Usually whites in the image are totally washed out but I still managed to get the details on a JPEG file. The skin tone didn’t get much editing at all too.

One other question I’d ask is regarding the X-Pro2’s new menu. It’s good that the ‘Q’ (Quick) button is still around to let you quickly get to settings that are often used, but some functions force you to dive deep into the menus.

And the camera has a confusing menu. It forces me to read through the whole list, wasting a lot of time no thanks to the illogical placement of some of the settings within the sub-menu.

For example, just to format the SD memory card, I have to go into “personal setting” which is the last place I would look for it.

To be fair, I could get around the camera after a while but I can imagine the amount of frustration newcomers to the system have to endure. The menu definitely needs to be looked at again.

Shot at ISO5000 with the Samyang 12mm ultra wide angle lens at f2.0. Here, the mix lighting created a fairly interesting shot though details are starting to wash out on closer inspection. Just take a look at the windows of the building on the left as it has some hazy effect going on.

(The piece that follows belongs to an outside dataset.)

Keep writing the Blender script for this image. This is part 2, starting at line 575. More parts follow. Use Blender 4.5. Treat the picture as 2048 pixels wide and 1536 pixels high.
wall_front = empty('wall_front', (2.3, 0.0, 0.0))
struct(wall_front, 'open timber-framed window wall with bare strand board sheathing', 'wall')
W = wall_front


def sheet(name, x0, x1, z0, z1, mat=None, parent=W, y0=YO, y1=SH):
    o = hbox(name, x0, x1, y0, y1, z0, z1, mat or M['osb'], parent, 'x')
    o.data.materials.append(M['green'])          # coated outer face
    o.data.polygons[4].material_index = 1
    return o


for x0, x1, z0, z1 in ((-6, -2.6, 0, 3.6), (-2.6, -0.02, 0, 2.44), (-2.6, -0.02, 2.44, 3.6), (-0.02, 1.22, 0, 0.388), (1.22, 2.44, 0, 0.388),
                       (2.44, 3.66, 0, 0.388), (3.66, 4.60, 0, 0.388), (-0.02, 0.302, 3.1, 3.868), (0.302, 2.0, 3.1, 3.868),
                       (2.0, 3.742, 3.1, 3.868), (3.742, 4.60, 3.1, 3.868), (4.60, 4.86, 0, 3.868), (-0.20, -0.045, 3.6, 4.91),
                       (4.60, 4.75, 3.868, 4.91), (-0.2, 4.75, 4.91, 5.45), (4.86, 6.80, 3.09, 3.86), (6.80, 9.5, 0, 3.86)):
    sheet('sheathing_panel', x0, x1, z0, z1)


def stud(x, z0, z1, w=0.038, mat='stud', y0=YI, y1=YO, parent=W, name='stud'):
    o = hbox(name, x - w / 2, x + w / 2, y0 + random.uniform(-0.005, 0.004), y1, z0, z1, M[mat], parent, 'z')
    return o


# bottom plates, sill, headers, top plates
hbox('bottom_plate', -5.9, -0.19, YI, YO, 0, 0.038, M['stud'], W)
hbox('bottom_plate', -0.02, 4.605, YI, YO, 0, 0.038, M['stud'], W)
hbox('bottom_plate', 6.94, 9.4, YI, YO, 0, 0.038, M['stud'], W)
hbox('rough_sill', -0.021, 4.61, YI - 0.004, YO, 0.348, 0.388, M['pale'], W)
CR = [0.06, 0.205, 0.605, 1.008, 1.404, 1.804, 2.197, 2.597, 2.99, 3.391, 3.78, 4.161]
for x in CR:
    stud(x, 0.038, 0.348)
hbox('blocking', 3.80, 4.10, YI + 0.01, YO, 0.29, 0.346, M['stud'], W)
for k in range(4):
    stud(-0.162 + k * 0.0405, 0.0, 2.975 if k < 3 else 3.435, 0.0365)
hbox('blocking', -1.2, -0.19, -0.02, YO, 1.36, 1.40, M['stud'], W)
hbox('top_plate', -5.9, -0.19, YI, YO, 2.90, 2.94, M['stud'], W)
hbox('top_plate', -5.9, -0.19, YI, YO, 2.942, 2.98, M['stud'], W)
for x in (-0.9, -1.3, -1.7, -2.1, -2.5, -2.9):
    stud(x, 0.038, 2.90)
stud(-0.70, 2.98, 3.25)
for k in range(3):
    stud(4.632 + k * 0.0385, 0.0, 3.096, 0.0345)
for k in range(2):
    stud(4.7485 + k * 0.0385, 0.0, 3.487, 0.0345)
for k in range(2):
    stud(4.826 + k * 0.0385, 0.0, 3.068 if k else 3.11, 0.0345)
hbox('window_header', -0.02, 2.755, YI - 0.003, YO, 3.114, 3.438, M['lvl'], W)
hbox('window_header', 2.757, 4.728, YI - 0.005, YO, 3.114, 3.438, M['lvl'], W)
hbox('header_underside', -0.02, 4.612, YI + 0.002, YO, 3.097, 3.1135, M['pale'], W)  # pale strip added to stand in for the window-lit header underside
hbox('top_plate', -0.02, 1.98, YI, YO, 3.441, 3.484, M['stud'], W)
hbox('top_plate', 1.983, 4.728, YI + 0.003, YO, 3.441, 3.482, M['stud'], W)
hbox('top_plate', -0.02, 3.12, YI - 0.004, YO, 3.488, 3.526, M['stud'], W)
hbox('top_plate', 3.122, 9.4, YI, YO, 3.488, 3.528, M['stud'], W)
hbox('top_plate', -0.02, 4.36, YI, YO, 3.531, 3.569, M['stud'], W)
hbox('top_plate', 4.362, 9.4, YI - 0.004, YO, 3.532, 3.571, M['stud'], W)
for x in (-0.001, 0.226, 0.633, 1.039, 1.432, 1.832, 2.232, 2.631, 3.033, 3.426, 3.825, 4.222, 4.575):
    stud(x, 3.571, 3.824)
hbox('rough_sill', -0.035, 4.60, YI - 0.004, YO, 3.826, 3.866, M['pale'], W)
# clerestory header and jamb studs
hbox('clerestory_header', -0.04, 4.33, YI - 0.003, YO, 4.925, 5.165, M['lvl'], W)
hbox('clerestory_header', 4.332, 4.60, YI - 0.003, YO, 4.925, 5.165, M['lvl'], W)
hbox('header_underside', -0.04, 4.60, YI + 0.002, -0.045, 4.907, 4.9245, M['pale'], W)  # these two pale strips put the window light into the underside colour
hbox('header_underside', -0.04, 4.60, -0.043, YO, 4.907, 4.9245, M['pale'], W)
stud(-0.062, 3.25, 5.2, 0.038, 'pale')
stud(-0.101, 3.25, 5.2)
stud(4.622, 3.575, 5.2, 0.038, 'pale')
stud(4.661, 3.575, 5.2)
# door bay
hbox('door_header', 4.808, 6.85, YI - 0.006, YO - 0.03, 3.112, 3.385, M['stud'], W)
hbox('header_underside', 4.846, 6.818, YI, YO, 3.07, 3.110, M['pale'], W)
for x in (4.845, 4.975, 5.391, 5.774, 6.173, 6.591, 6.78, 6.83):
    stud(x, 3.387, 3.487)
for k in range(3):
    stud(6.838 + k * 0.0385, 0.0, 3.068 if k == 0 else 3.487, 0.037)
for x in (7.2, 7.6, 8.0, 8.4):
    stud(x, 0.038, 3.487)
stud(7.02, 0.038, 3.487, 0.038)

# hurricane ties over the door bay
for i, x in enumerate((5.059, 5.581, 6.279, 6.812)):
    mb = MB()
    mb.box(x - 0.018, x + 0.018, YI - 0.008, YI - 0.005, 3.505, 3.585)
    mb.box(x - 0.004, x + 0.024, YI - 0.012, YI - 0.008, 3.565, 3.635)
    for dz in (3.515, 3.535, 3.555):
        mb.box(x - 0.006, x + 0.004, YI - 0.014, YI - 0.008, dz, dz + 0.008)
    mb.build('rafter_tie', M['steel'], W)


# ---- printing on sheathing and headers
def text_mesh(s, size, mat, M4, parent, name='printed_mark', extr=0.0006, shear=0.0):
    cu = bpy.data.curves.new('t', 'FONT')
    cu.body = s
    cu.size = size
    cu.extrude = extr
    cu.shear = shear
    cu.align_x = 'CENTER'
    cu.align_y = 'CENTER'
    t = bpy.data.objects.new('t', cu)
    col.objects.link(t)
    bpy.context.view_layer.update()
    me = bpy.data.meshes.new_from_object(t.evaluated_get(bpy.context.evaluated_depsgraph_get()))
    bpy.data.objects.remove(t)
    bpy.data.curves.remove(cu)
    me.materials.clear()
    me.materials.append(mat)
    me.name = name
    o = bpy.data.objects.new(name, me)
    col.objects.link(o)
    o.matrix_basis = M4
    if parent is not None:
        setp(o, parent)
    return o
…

I matched the camera with a Petzval 85mm Art lens from Lomography. The electronic viewfinder and manual focusing make it easy to get things right.

A camera should be easy to manipulate and my old complaint about the X-Pro1 is unfortunately still valid in the new X-Pro2.

The shutter wheel still has a lock, though it is free turning when unlocked out of the ‘A’ or Automatic shutter setting. The ISO dial isn’t user friendly either. I need to pull and turn the knob just to get to the setting I want.

It is understandable that old film cameras used such locks so that the correct ISO setting will stay throughout the 36 exposures. However, in the digital age, the ISO is accessed much more frequently now and it doesn’t help when my fingers are busy trying to twist and turn to set the ISO while shooting.

During the test, whenever I missed the setting just by a few notches, I had to pull the knob and reset it again. At times, frustration got the better of me and I ended up using the camera’s Auto-ISO function instead, something I would not use if I were to maximise my image.


Again, most things haven’t changed except for the ISO dial, a throwback to film cameras. However, today ISO has become a more fluid setting in digital photography and having a pull-and-turn mechanism for the ISO just makes the camera tougher to use.

On the whole, the X-Pro2 deserves the “Pro” moniker more than its predecessor. Do note though of the adapters you have to use if have some lenses that don’t mount directly. And that may not make the X-Pro2 as attractive.

For example, if you have the Leica L39 screw-mount and M-Mount lenses (Lomography Jupiter 3+ lens and Petzval 58mm Art lens are some examples) and want to adapt them to Fujifilm’s X-Mount, you’ll need to use the electronic viewfinder all the time for more accurate focusing.

That will again bring up the question of the optical viewfinder. If you don’t use it as much as the electronic version, it may be better to go for another Fujifilm camera – the much-talked about X-T2.

It should sport the same excellent sensor, but you won’t have to pay for one star feature on the X-Pro2 if you don’t use it.